Ajoutez à cela le fait que les femmes accomplissent la majeure partie du travail domestique, et vous comprendrez pourquoi ce sont elles qui impulsent la transition écologique dans leur foyer, complète Magali Trelohan, enseignante-chercheuse à la South Champagne Business School et spécialiste des questions de genre et de comportements pro-environnementaux : « Cela rend plus facile pour elles de se mettre à acheter bio et naturel, zéro déchet, ou à faire des économies d’énergie. »

Autre piste, la puissance de certains stéréotypes bien ancrés. En 2016, des chercheurs travaillant sur les liens entre les codes de virilité et les comportements écoresponsables avaient observé qu’une personne utilisant un sac réutilisable était perçue comme plus « féminine » qu’une autre utilisant un sac en plastique. Ce type d’association explique très bien l’appétit persistant des hommes pour la viande. « La viande est associée à la masculinité, à la force physique voire à la chasse, explique Magali Trelohan. Quant aux produits végétariens, ils renvoyaient plutôt à la minceur et donc à la féminité. »

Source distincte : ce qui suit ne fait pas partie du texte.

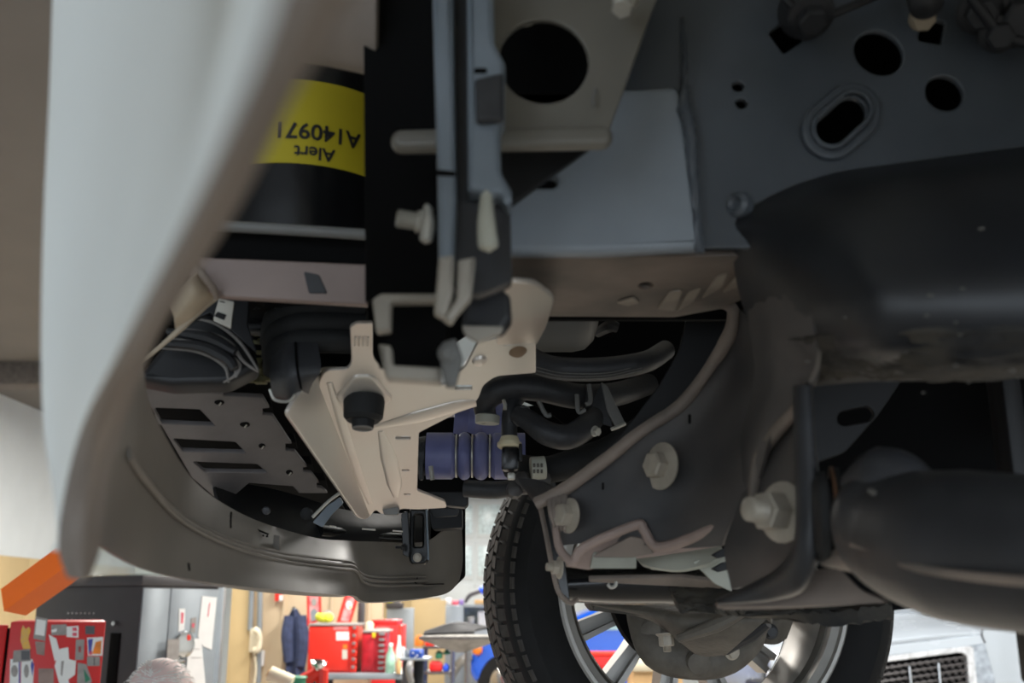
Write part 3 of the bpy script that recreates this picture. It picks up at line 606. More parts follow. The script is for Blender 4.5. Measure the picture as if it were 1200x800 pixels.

« Des années 1960 à nos jours, 90 % des personnages végétariens sont des femmes »
La thèse de Sophie Raynaud est consacrée pour partie à la représentation des végétariens dans la pop culture. « Des années 1960 à nos jours, 90 % des personnages végétariens sont des femmes, soupire-t-elle. Et des femmes jeunes, un peu barrées, avec des looks de hippies, qui vont participer à des actions écologiques extrêmes. Ainsi, Phoebe, dans la série Friends, est une “tree-hugger”, c’est-à-dire qu’elle grimpe dans les arbres pour les protéger. »
Les habitudes et les représentations sont tenaces. Mais les hommes ne sont pas définitivement perdus pour la cause, affirment les chercheuses. En menant quelques expérimentations, Magali Trelohan et son équipe se sont rendu compte qu’à partir du moment où les hommes goûtaient des produits végétariens dans le cadre de dégustations, ils cessaient de les associer à la féminité. « C’est quelque chose de facile à mettre en place, se réjouit-elle. Et c’est un bon début, car selon les théories de l’engagement, encourager les gens à adopter un comportement écolo pas trop coûteux pour eux peut les amener vers un engagement plus fort. »
Pour Sophie Raynaud, il est possible — et urgent — de faire évoluer les représentations. « Les financements des films et des séries pourraient être conditionnés à un placement de produit version écolo, avec des personnages qui boivent dans des gourdes plutôt que dans des bouteilles en plastique ou qui vont faire les courses avec des tupperwares pour ne pas revenir avec des emballages jetables », imagine-t-elle. Le changement risque quand même d’être long et difficile. Mais comme le disait avec optimisme Claire Duliere, de Zéro Déchet Lyon, à Reporterre, « on commence à voir un changement. Le déclic est en train de se faire ».